▶ _SET EXERCISE_: Retype every line from the start of the data down to and including the line with "scene.camera = camo". Skip the pictures.

▶ _INFORMATION PROVIDED_:
┌──

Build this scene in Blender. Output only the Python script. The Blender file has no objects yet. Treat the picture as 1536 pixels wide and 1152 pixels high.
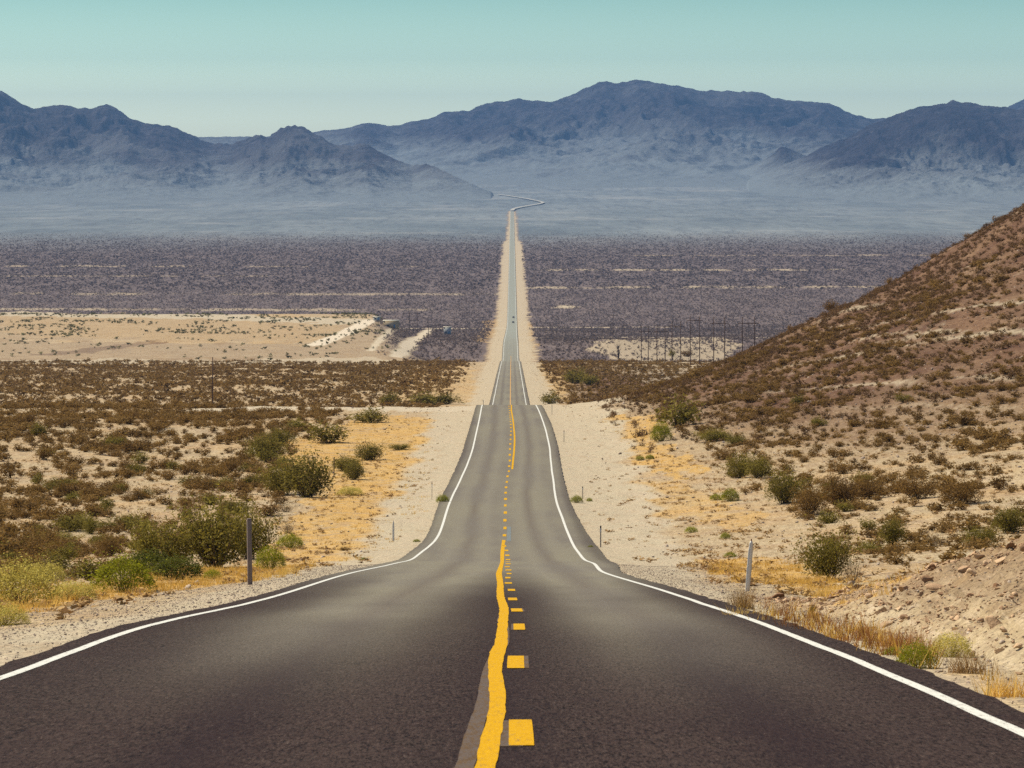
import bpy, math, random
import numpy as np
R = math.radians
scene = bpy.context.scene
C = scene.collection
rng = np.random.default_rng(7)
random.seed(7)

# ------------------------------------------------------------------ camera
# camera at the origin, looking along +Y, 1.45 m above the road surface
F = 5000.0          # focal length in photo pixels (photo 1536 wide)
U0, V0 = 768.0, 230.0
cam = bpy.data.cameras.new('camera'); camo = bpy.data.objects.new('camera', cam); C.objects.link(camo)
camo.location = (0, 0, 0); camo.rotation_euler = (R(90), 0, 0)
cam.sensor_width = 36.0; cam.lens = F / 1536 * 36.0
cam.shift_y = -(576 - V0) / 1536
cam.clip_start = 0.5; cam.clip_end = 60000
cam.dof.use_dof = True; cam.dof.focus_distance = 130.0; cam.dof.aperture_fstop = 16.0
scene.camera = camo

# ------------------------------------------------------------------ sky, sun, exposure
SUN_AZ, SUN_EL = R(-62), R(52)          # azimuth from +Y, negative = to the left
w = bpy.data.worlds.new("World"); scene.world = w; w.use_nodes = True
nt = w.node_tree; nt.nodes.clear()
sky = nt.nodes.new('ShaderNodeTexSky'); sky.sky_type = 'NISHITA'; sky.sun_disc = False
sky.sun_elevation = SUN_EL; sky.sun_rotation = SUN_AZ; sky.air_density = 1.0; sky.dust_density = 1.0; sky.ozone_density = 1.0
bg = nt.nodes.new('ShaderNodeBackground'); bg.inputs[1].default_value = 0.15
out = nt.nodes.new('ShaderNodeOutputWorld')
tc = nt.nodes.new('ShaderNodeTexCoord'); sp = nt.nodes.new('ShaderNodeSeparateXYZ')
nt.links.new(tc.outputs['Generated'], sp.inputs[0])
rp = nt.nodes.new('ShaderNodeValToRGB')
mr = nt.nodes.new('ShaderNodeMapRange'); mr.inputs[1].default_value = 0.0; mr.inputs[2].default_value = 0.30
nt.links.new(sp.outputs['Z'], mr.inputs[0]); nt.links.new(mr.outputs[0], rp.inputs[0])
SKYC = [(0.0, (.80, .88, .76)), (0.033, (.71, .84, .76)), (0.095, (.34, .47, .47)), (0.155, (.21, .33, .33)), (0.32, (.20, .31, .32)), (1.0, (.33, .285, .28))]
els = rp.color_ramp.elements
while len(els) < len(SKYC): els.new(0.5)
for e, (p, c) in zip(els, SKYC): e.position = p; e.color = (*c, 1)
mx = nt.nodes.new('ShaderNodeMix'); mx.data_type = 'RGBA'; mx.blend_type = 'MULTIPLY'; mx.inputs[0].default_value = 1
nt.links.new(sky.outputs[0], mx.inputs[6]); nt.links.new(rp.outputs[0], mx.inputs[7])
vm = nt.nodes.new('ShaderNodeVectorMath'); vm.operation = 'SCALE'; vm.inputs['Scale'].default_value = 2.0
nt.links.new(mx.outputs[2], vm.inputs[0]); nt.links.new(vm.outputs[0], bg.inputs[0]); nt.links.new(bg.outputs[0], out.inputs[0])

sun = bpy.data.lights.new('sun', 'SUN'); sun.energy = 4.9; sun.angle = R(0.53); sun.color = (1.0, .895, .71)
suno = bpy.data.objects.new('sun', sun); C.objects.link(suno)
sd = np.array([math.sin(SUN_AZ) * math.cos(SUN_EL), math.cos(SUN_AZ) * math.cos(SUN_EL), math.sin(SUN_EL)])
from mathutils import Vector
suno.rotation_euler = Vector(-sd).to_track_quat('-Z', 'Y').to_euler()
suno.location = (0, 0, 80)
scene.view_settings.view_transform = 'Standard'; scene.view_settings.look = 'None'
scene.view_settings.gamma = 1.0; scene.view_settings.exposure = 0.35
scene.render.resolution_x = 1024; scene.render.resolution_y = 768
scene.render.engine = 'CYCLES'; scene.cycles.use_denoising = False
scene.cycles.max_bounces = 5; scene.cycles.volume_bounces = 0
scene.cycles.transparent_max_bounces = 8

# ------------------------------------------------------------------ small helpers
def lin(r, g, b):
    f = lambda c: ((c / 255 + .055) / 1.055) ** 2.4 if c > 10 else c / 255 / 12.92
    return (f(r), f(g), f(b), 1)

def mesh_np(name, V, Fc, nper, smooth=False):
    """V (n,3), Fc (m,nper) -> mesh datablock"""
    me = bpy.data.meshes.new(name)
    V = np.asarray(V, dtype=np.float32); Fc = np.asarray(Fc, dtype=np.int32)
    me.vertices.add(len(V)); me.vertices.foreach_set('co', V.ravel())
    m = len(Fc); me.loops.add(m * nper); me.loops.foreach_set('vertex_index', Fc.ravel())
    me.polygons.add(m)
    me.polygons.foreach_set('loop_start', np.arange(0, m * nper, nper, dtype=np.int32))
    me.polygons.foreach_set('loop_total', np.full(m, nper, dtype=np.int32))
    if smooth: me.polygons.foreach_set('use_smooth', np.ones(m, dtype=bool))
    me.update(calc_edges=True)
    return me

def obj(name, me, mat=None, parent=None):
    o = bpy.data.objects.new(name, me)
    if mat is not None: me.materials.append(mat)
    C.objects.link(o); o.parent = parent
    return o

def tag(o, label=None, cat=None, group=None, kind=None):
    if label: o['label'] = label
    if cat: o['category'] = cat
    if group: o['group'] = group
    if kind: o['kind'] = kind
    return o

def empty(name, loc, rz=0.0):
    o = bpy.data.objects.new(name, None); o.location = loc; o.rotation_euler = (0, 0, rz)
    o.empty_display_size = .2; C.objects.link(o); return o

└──

▶ _TASK OUTPUT_:
Build this scene in Blender. Output only the Python script. The Blender file has no objects yet. Treat the picture as 1536 pixels wide and 1152 pixels high.
import bpy, math, random
import numpy as np
R = math.radians
scene = bpy.context.scene
C = scene.collection
rng = np.random.default_rng(7)
random.seed(7)

# ------------------------------------------------------------------ camera
# camera at the origin, looking along +Y, 1.45 m above the road surface
F = 5000.0          # focal length in photo pixels (photo 1536 wide)
U0, V0 = 768.0, 230.0
cam = bpy.data.cameras.new('camera'); camo = bpy.data.objects.new('camera', cam); C.objects.link(camo)
camo.location = (0, 0, 0); camo.rotation_euler = (R(90), 0, 0)
cam.sensor_width = 36.0; cam.lens = F / 1536 * 36.0
cam.shift_y = -(576 - V0) / 1536
cam.clip_start = 0.5; cam.clip_end = 60000
cam.dof.use_dof = True; cam.dof.focus_distance = 130.0; cam.dof.aperture_fstop = 16.0
scene.camera = camo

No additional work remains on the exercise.